Classic TV commercials of the 1970s

This is an excerpt from a copyrighted article of the same title published by me, Alex Kuskis, in (2011) Explorations in Media Ecology, 10(3&4), pp. 313-333. This is Part 7 and additional excerpts from this essay will be published in future postings. The first 6 portions of this essay can be found in earlier postings to this blog.

10. Media Literacy

Marshall McLuhan held that new media are new languages: “Radio and TV aren’t audio-visual aids to enhance or to popularize previous forms of experience. They are new languages. We must first master and then teach these new languages” (McLuhan, 1969, p. 133). Why? Because: “Without an understanding of media grammars, we cannot hope to achieve a contemporary awareness of the world in which we live” (McLuhan & Carpenter, 1960, ix-xii). The traditional literacy of reading and writing is no longer sufficient; pictorial & electronic forms of literacy have to be imparted, as well as print.

11. “Learning a Living”

McLuhan anticipated that learning and work would become increasingly interrelated and that lifelong learning would be required: “… it is becoming clear that the main “work” of the future will be education, that people will not so much earn a living as learn a living…. Industry and the military, as well as the arts and sciences, are beginning to consider education their main business” (McLuhan & Leonard, 1967, 25).

12. Curriculum Issues

Three curriculum-related issues occur in McLuhan’s writings on education.
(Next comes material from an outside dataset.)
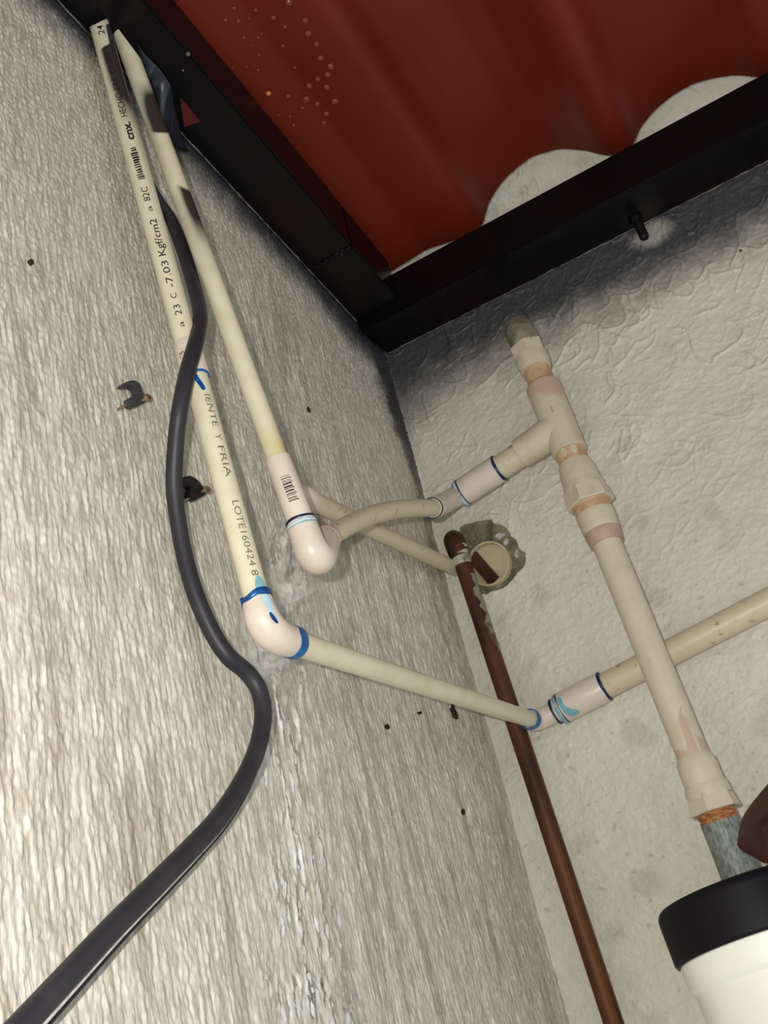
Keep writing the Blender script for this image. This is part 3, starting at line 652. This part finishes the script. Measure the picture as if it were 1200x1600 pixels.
cp3 = turned('coupling', K0, K1, [(0, RN*1.15), (0, RK*0.86), (0.05, RK*0.94), (0.10, RK*1.0), (0.97, RK*1.02), (1, RK*0.96), (1, RK*0.8)], M['fitting'], wpB)
band('glue_mark', (K0, K1), RK*0.93, -0.0004, 0.0010, M['teal'], cp3, seed=31, j=0.3, thick=0.0003)
band('glue_mark', (K0, K1), RK*1.0, 0.0014, 0.0034, M['paleblue'], cp3, seed=32, j=0.2, thick=0.0002)
band('glue_mark', (K0, K1), RK*1.0, 0.0040, 0.0052, M['navy'], cp3, seed=33, j=0.25, thick=0.0003)
band('glue_mark', (K1-gB*0.002, K1+gB*0.003), RK*0.96, 0.0006, 0.0036, M['navy'], cp3, seed=34, j=0.5, thick=0.0006)
straight('pipe', K1-gB*0.004, K1+gB*0.040, RK*0.90, M['cpvc_dirty'], wpB, 12)

# ------------------------------------------------------------------ riser: tee, adapters, long pipe down to the filter
R0 = ony((816, 525), -0.046); R1 = ony((1154, 1356), -0.078)
rA = unit(R1-R0)
def ra(y): return along(R0, R1, y)
def rpx(w, y): P_ = ra(y); return w*depth(P_)/F/2
riser = thing('riser_pipe', ra(900), 'old cream riser pipe with tee and threaded unions above the white filter', 'pipe')
def hexa(name, y0, y1, w0, w1, m, parent=riser, ph=0.3): return turned(name, ra(y0), ra(y1), [(0, rpx(w0, y0)*0.97), (0.06, rpx(w0, y0)), (0.94, rpx(w1, y1)), (1, rpx(w1, y1)*0.96)], m, parent, sides=6, flat=True, phase=ph)
def cyl(name, y0, y1, ws, m, parent=riser, attr=None):
    n = len(ws); return turned(name, ra(y0), ra(y1), [(i/(n-1), rpx(w, y0+(y1-y0)*i/(n-1))) for i, w in enumerate(ws)], m, parent, attr=attr)
hexa('hex_collar', 541, 561, 55, 53, M['riser'], ph=0.1)
cyl('adapter', 558, 579, [52, 52, 53, 50, 48], M['riser'])
cyl('threaded_nipple', 576, 602, [42, 42, 40, 42, 40, 41, 39, 41], M['thread'])
teeC = along(R0, R1, 668)
def teeattr(V, NN):
    y_ = np.array([proj(v)[1] for v in V]); nzz = np.array([math.sin(v[0]*900+v[2]*700) for v in V])
    return {'stain': np.clip(1-smooth01(y_+nzz*3, 612, 622), 0, 1)*0.75}
tee = cyl('tee', 600, 707, [46, 53, 54]+[54]*26+[55, 54], M['riser'], attr=teeattr)
brc = unit(G2-G1)
turned('tee_branch', teeC-brc*0.040+0*brc, teeC-brc*0.001, [(0, RK*0.92), (0, RK*1.04), (0.08, RK*1.08), (0.5, RK*1.12), (0.75, RK*1.2), (1, RK*1.25)], M['riser'], tee)
q = ra(645); mark([(0, 0.0006), (0.0072, 0.0006), (0.0080, -0.0002), (0.0072, -0.0012), (0, -0.0012)], q, rA, rpx(54, 650), tee, M['primerband'], 0.0, 'brown_dash', 0.0002)
cyl('threaded_nipple', 704, 728, [46, 46, 46, 45, 45], M['thread'])
for i, (dx, g) in enumerate(((-0.0042, 0.25), (0.0042, 0.25))):
    q = ra(710+i*0); mark([(0.0045*math.cos(t)+0.002, dx+0.0026*math.sin(t)) for t in np.linspace(0, 6.28, 18, endpoint=False)], q, rA, rpx(46, 712), tee, M['riser'], 0.0, 'cement_blob', 0.0005)
cyl('adapter', 724, 768, [50, 55, 57, 60, 60, 61, 62], M['riser'])
cyl('adapter', 756, 770, [62, 64, 65, 65], M['riser'])
hx = hexa('hex_collar', 764, 789, 72, 79, M['riser'], ph=0.35)
cyl('union_ring', 786, 803, [66, 58, 59, 59], M['thread'])
cyl('union_ring', 799, 833, [57, 60, 60, 60, 59, 59, 58, 55], M['riser'])
cyl('cement_band', 828, 850, [56, 57, 56, 54, 52], M['primerband'])
def pipest(V, NN):
    out = []
    t_ = np.cross(rA, unit(CAM-ra(1120)))
    for v, n_ in zip(V, NN):
        y_ = proj(v)[1]; c = float(n_ @ unit(MR[0])); a_ = 0
        if 1105+60*max(0, -c-0.0) < y_ and abs(c+0.10-(y_-1110)/260*-0.35) < 0.16+0.1*smooth01(y_, 1110, 1150): a_ = 0.75
        if c > 0.25 and y_ > 1140+20*c: a_ = 0.7
        if y_ > 1172: a_ = max(a_, 0.6 if c < -0.2 else a_)
        out.append(a_)
    return {'stain': np.array(out)}
straight('pipe', ra(835), ra(1190), rpx(48, 1010), M['riser'], riser, 260, pipest, 72)
cyl('adapter', 1180, 1236, [50, 60, 62, 62, 63, 63, 64], M['riser'])
cyl('adapter', 1226, 1246, [66, 70, 71, 71], M['riser'])
hexa('hex_collar', 1240, 1268, 74, 84, M['riser'], ph=0.30)
cyl('threaded_nipple', 1262, 1289, [57, 61, 58, 61, 58, 61, 58, 60], M['orange'])
cyl('galvanised_nipple', 1284, 1420, [61, 61, 62, 64, 66, 68], M['galv'])
# cement stub where the riser leaves the wall
cs = thing('cement_stub', ony((814, 520), 0.0), 'rounded grey cement plug on the back wall capping the top of the riser', 'cement plug')
top = ra(545); P = [ony((800, 512), 0.004), ony((806, 505), -0.018)+np.array([0, 0, 0.0])]
P = [ony((812, 516), 0.006), ony((811, 515), -0.014), ony((811, 516), -0.030), ra(527), ra(540), ra(549)]
PP = catmull(P, 6); rr_ = np.interp(np.linspace(0, 1, len(PP)), [0, 0.3, 0.55, 0.8, 1], [0.0125, 0.0130, 0.0135, 0.0136, 0.0125])
rng = np.random.default_rng(8); ob = sweep('cement_plug', PP, rr_, M['cement'], cs, sides=28)
for v in ob.data.vertices: v.co += Vector(tuple(rng.normal(size=3)*0.00022))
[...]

First, he felt that education must be involved in the training of perception: “The electric age is the most primitive age, in the sense of the hunter world … the only alternative to instruction is the training of perception” (McLuhan, 1972, p. 526). Second, figure/ground analysis would provide one of the tools: “The interaction between the object, or figure, & its ground enables one to experience meaning which is the relation of the situation to oneself” (McLuhan, Hutchon, & McLuhan, 1977, p. 16). That’s what “City as Classroom” is largely about. Third, McLuhan stressed the value of arts education. If artists possess “integral awareness”, as he often insisted, that sensitizes them to hidden media environments, then arts are worth cultivating in education: “… the learning process & the creative process … once reserved for scholars & geniuses we now know to be a character of all human perception.” (McLuhan, 1956, 9)

Figure 2

 Fig. 2: Multistable image of dogs and phone based on a diagram provided in McLuhan’s City as Classroom.